SARCTRAC Mk3 Satellite Antenna Rotator Controller and TRACker

The Meteor M2 LRPT Weather Satellite has Failed

Meteor M2 is a Russian meteorological satellite whose LRPT transmissions at 137 MHz were relatively easily received by anyone with a simple satellite antenna and an RTL-SDR and computer. Meteor M2 was launched in July 2014, and it should not be confused with Meteor M2-1 which failed on launch in 2017 due to an upper stage deployment issue, or Meteor M2-2 which suffered a micrometeorite strike in 2019.

Unfortunately it appears that Meteor M2 has permanently failed on 24 December 2022. Problems with the Meteor M2 satellite losing orientation stability have occurred several times in the past, and have always been fixed within a few days after the event. There was initially hope that after the holidays when the engineers returned to work that the problem would be fixed. However @Serge, a Russian radio amateur who talks with Meteor engineers on Russian amateur radio forums has recently mentioned on Twitter that recovery seems unlikely.

As well as @Serge's twitter, Happysat keeps track of Meteor M2 satellites on his Meteor M2 status page so keep an eye there for any updates. At the moment all LRPT transmissions have been turned off.

In 2019 the Meteor M2-2 (the third M2 satellite) also failed in December due to a micrometeorite strike. Meteor M N2-2 was partially recovered, and while it can no longer transmit LRPT, it can still transmit HRPT in the L-band, when in sunlight.

The good news is that Meteor M2-3 is due to be launched in 2023, and this will hopefully bring back LRPT reception. Currently the only weather image satellites transmitting at 137 MHz are NOAA-15, NOAA-18 and NOAA-19. NOAA-15 still lives, but may be slowly failing. NOAA-18 and NOAA-19 are also aging satellites but show no signs of wear so far.
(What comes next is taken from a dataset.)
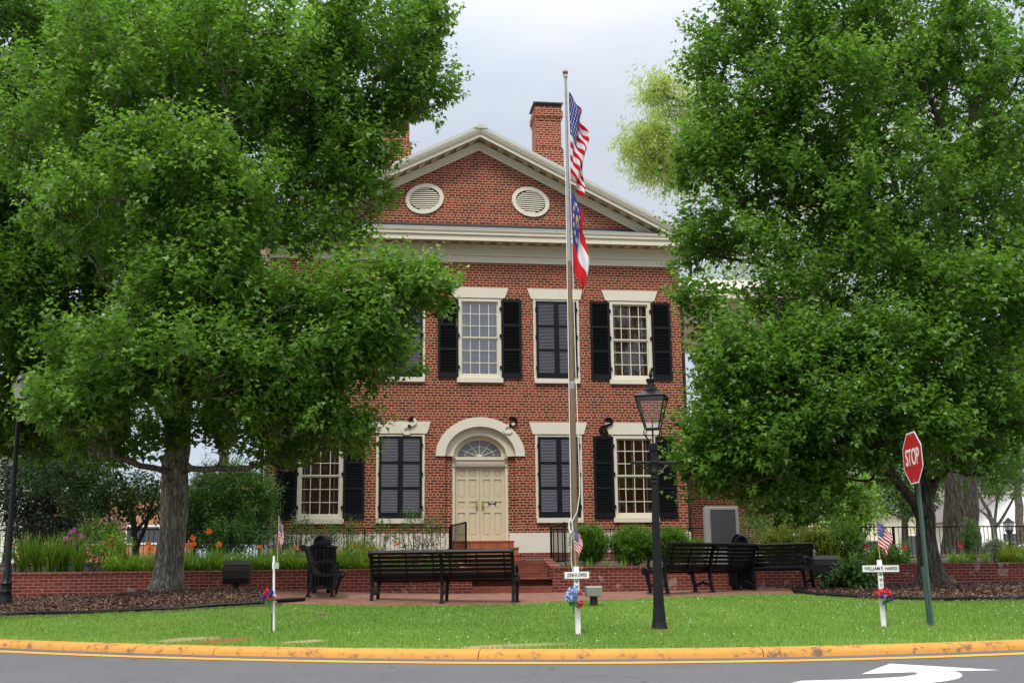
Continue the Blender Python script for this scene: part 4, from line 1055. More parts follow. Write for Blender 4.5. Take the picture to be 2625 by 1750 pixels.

If you are interested in satellite reception and want to future proof your setup against more 137 MHz band satellite failures, we recommend looking in LRIT/HRIT or HRPT satellite reception which is a little more complex, but has become significantly easier to get started with in recent times.

Meteor M2 Failure: One of the last LRPT images received by Happysat before it was turned off.